Par ailleurs, les mesures prises risquent de ne pas être suffisantes pour se traduire par des réductions d'émissions des GES à la hauteur de l'enjeu, à savoir atteindre la neutralité carbone d'ici à 2050. D'abord, nombre d'entre elles ne seront pas mises en œuvre avant longtemps, alors que chaque mois compte. Ensuite, l'additionnalité de certaines d'entre elles semble limitée ; il conviendrait de clarifier les recoupements qui existent avec la loi dite « Énergie- climat ». En outre, des aménagements et des exemptions limitent la portée des mesures proposées par la CCC, dont certaines sont déjà conditionnées à l'agenda européen – je pense notamment aux aménagements de TICPE et au transport aérien. Enfin, des secteurs ont été oubliés et des opportunités ont été manquées, ce qui est d'autant plus dommageable que nous serons en 2050 dans moins de trente ans.

Parmi les secteurs oubliés, nous trouvons le fret ferroviaire, l'élevage, la rénovation énergétique et l'adaptation au changement climatique. Concernant les opportunités manquées, il s'agit de tout ce qui devrait être enclenché dès maintenant et qui prend du temps, afin d'éviter de se retrouver le bec dans l'eau en 2050 : obligation de rénovation, interdiction de vente des véhicules thermiques d'ici à 2030, etc. Ce sont ce type de dispositions structurelles que nous aimerions voir dans un projet de loi de cette nature, censé nous remettre dans la trajectoire de la neutralité carbone.

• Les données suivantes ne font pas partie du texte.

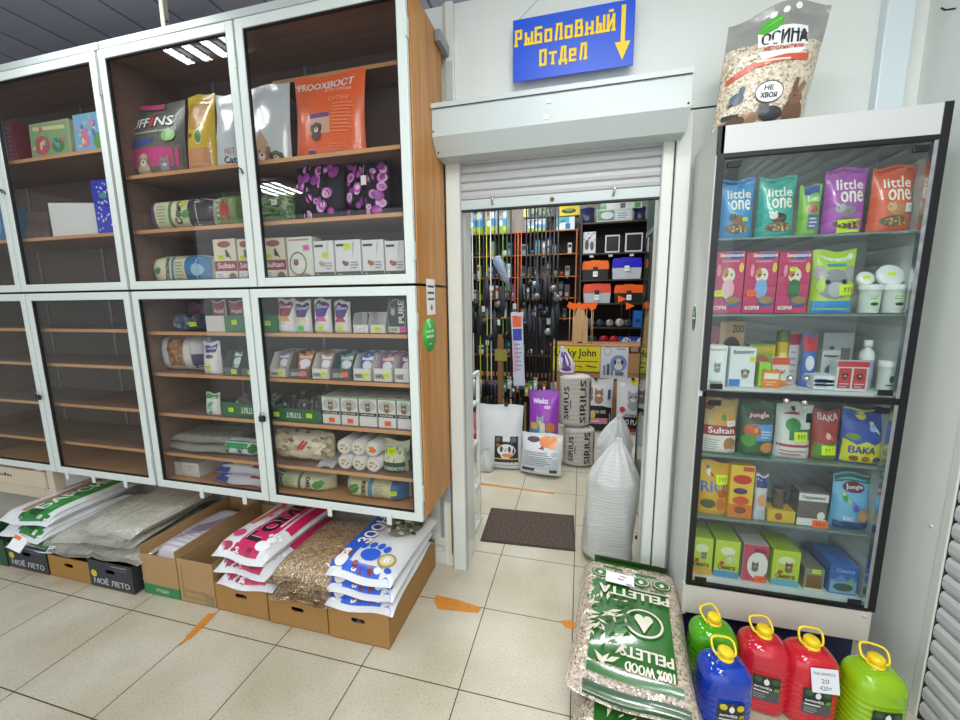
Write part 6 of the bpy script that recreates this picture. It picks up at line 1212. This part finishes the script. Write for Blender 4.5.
for i, px in enumerate((627, 642)):
    p = at(px, 331, YD-.06); q = empty('line_spool', (p.x, YD-.03, RZ[0]+.0012), 'white perforated line spool on the lowest dark shelf, '+('left' if i == 0 else 'right')+' one', 'line spool')
    MY = Matrix.Translation((0, 0, .056)) @ Matrix.Rotation(math.pi/2, 4, 'X')
    b = B(); b.lathe([(.05, -.03), (.055, -.03), (.055, -.024), (.04, -.02), (.04, .02), (.055, .024), (.055, .03), (.05, .03)], mat('#d8dade', .3), 20, MY)
    for k in range(4): b.lathe([(.011, .0301), (.011, .031)], mat('#2a2a30', .5), 10, MY @ Matrix.Translation((.03*math.cos(k*1.57+.4), .03*math.sin(k*1.57+.4), 0)))
    b.done('spool_body', q)
pack('box', 'tackle_box', 'low blue tackle box on the lowest dark shelf at the right', 'tackle box', 618, 646, 337, 345, RZ[0], YD-.05, .015, '#2848a8', [('r', .05, .4, .95, .6, '#6a88d8')])
# counter with the yellow banner
CY = 3.70; cx0, cx1 = at(550, 400, CY).x, at(662, 400, CY).x
zc = at(600, 345, CY).z
r = empty('sales_counter', (0, 0, 0), 'tan counter in front of the dark shelving behind the pet food bags', 'counter')
TAN = mat('#b98a5e', .55, noise=.05, scale=10)
B().box(cx0, cx1, CY, CY+.02, .0, zc-.02, TAN).done('front_panel', r); B().box(cx0-.01, cx1, CY-.01, CY+.42, zc-.02, zc, TAN, bev=.003).done('countertop', r); B().box(cx0, cx0+.02, CY+.02, CY+.40, 0, zc-.02, TAN).done('side_panel', r)
for i in (.33, .66): B().box(cx0, cx1, CY-.003, CY-.0002, zc*i, zc*i+.006, mat('#7a5836', .6)).done('panel_joint', r)
def banner(px0, px1, y0, y1, name, lab, base, ops, cat='banner', Y=None):
    Y = Y or CY-.006; a = at(px0, (y0+y1)/2, Y); c = at(px1, (y0+y1)/2, Y); zt = at((px0+px1)/2, y0, Y).z; zl = at((px0+px1)/2, y1, Y).z; w = c.x-a.x; h = zt-zl
    b = B(); b.box(-w/2, w/2, -.001, .001, 0, h, smat(base)); S = S_box(w, h, .0022); art(b, S, w, h, ops); return b.done(name, loc=((a.x+c.x)/2, Y, zl), label=lab, cat=cat)
banner(552, 600, 345, 371, 'yellow_banner', 'yellow banner with dark script lettering on the counter front', '#e8dc1a', [('tb', 'Lucky John', .05, .48, .92, .86, '#2a2416'), ('r', .12, .36, .96, .40, '#b0402a'), ('p', [(.12, .2), (.3, .24), (.3, .2), (.15, .16)], '#3a3020'), ('p', [(.4, .22), (.62, .2), (.66, .12), (.6, .16)], '#8a3020'), ('p', [(.72, .24), (.94, .18), (.93, .14), (.72, .2)], '#2a2416')])
banner(600.5, 628, 345, 380, 'poster', 'white poster with a dog in a blue circle on the counter front', '#dfe2e8', [('ring', .25, .82, .14, .12, '#6a7a8a', .1), ('t', 'EDEL', .6, .86, .92, .92, '#5a6a8a'), ('e', .66, .48, .3, .24, '#7a92d0'), ('dog', .66, .52, .05, '#e6e2de', '#3a2e2a'), ('r', .1, .14, .2, .42, '#8a9aa0'), ('r', .24, .14, .34, .46, '#4a5a6a'), ('r', .38, .14, .48, .4, '#8a949a'), ('r', .55, .14, .85, .24, '#6a7a7c'), ('r', 0, 0, 1, .04, '#3a5a48')], 'poster')
banner(629, 640, 346, 353, 'notice_card', 'small dark card on the counter front beside the poster', '#4a3438', [('r', .15, .2, .85, .8, '#b08a80')], 'card')
banner(644, 654, 347, 374, 'yellow_banner', 'narrow piece of yellow banner at the right end of the counter', '#e0d21c', [('tb', 'LJ', .2, .5, .8, .85, '#6a3020'), ('lines', .1, .1, .9, .4, 3, '#7a8a2a')])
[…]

En conclusion, certes, une partie du travail a été effectuée avec l'augmentation ponctuelle des dépenses de l'État mais quelle est la stratégie climat des finances publiques au-delà de 2022, une fois que le plan de relance sera arrivé à terme ? Par ailleurs, ce texte est censé proposer des incitations afin de dévier du capital privé vers des projets bas-carbone. Or nous nous interrogeons sur la pertinence des mesures prévues au regard des objectifs à atteindre.

Voilà autant de points de vigilance et de points de discussion pour le débat parlementaire.